Question

A $Xe{F_6}$ fluorinates ${I_2}$to $I{F_7}$ and liberates Xenon (g). $210{\text{ mmol}}$ of $Xe{F_6}$ can yield a maximum of ________ mmol of $I{F_7}$
A.420
B.180
C.210
D.245

Answer 1

Hint:To solve this question, you must recall basic stoichiometric fundamentals. If we know the amount of reactants in a given reaction, then we can determine the amount of products formed in the reaction.

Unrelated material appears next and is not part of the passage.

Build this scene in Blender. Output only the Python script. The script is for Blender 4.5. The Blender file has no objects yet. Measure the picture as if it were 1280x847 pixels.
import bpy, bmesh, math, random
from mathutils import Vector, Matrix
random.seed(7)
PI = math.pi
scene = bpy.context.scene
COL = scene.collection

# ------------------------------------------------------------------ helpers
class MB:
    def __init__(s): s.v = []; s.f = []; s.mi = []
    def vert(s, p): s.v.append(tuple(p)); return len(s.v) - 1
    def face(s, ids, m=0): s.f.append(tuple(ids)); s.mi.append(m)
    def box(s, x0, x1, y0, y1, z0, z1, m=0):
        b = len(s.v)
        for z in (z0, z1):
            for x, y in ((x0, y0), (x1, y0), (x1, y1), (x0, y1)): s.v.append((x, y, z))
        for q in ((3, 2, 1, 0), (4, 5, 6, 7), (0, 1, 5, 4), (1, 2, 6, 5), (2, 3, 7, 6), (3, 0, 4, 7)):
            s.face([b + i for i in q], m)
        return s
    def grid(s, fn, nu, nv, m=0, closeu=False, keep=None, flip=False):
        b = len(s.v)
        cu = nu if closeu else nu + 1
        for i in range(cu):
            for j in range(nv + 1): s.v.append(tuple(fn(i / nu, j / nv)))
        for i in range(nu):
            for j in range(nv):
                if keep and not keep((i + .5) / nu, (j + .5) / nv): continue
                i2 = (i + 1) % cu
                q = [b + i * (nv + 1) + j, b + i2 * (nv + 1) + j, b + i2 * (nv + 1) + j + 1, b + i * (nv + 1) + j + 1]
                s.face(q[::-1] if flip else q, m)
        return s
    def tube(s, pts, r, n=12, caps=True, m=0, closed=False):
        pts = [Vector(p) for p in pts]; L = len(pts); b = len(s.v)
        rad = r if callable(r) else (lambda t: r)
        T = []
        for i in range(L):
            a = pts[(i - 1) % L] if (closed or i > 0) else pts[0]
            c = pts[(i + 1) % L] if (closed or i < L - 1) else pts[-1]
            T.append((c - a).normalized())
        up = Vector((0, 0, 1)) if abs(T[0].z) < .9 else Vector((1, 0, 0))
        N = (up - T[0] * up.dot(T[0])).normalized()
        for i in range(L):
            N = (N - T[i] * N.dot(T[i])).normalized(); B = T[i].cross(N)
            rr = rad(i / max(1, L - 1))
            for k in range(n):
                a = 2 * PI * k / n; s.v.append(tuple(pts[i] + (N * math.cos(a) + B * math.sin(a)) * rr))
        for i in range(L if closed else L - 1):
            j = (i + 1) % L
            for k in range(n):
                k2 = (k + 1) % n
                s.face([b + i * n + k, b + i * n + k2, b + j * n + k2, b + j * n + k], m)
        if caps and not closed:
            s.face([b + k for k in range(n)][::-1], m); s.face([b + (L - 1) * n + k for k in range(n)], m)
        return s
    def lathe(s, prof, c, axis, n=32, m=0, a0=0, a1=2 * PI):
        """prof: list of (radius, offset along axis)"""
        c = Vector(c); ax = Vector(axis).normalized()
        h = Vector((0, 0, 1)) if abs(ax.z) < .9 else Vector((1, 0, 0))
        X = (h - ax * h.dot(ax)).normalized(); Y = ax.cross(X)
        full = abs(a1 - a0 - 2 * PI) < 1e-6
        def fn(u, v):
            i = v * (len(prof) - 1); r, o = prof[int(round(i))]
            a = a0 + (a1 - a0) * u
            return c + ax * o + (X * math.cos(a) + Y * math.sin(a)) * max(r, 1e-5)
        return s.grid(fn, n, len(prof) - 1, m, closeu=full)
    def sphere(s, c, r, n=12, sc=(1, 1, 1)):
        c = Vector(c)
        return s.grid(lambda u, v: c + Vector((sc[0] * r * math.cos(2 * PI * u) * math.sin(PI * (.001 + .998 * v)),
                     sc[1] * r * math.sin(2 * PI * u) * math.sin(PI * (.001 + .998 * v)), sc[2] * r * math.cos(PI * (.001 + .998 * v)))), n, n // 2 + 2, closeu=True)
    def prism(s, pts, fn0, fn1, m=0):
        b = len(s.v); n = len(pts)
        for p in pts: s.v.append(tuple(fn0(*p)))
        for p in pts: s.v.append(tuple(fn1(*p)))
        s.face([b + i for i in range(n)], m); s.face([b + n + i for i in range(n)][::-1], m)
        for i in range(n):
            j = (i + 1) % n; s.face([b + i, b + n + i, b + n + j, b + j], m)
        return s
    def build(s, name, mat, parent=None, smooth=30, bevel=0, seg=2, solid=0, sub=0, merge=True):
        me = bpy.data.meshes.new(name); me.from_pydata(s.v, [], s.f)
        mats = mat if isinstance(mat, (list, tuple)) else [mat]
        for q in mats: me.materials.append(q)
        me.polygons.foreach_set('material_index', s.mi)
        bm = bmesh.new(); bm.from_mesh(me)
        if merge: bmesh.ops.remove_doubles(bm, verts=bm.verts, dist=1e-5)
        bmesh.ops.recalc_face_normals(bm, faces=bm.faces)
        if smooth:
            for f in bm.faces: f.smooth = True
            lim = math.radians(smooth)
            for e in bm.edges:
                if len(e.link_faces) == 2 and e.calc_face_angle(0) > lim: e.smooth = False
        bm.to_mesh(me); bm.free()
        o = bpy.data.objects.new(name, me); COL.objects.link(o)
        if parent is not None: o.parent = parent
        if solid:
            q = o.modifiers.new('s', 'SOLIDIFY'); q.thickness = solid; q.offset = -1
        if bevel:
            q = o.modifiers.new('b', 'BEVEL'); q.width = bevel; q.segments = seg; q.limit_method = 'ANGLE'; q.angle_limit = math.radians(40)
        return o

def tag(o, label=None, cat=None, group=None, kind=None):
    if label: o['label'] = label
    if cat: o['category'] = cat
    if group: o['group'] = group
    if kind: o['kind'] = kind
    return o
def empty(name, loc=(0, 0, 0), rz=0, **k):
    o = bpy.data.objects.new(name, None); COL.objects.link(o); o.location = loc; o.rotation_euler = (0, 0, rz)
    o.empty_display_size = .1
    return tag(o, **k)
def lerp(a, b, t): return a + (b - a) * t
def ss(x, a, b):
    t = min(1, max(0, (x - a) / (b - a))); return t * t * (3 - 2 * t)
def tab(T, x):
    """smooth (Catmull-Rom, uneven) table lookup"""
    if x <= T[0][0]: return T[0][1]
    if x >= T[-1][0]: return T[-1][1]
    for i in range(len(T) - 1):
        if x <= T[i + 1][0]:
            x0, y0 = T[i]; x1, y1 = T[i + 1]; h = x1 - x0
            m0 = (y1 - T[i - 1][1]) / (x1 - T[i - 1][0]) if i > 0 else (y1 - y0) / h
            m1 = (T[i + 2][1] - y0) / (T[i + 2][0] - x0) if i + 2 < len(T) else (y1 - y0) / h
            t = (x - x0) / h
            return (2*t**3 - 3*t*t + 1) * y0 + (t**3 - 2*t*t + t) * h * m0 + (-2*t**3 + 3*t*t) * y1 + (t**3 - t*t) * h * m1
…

Complete step by step answer:
The balanced fluorination reaction of iodine to iodine hepta- fluoride using xenon hexa- fluoride can be written as:
$7Xe{F_6} + 3{I_2} \to 7Xe + 6I{F_7}$
From this reaction, we can see that 7 moles of $Xe{F_6}$ on reaction with 3 moles of yield 6 moles of $I{F_7}$. Given the amount of xenon hexa- fluoride in the question, we can easily find the amount of iodine hepta- fluoride produced.
We know that 7 moles of $Xe{F_6}$ gives 6 millimoles of $I{F_7}$.
So one mole of $Xe{F_6}$ will give $ = \dfrac{6}{7}$millimoles of $I{F_7}$
Hence, $210{\text{ mmol}}$ of $Xe{F_6}$ will give $ = \dfrac{6}{7} \times 210$millimoles of $I{F_7}$
So the amount of $I{F_7}$ produced $ = \dfrac{6}{7} \times 210 = 180{\text{ mmols}}$

Thus, the correct answer is B.

Note:
Stoichiometry is based upon the very basic laws of chemistry that help us to understand it better, which are namely the law of conservation of mass, the law of reciprocal proportions, the law of definite proportions (the law of constant composition) and the law of multiple proportions .
In general, different substances combine in definite but fixed ratios in chemical reactions. Since matter can neither be created nor destroyed, nor can one element change into the other in a chemical reaction, thus the amount of each element must be the same throughout the entire reaction. For example, the number of atoms of any element in the reactants will be always equal to the number of atoms of that element in the products formed.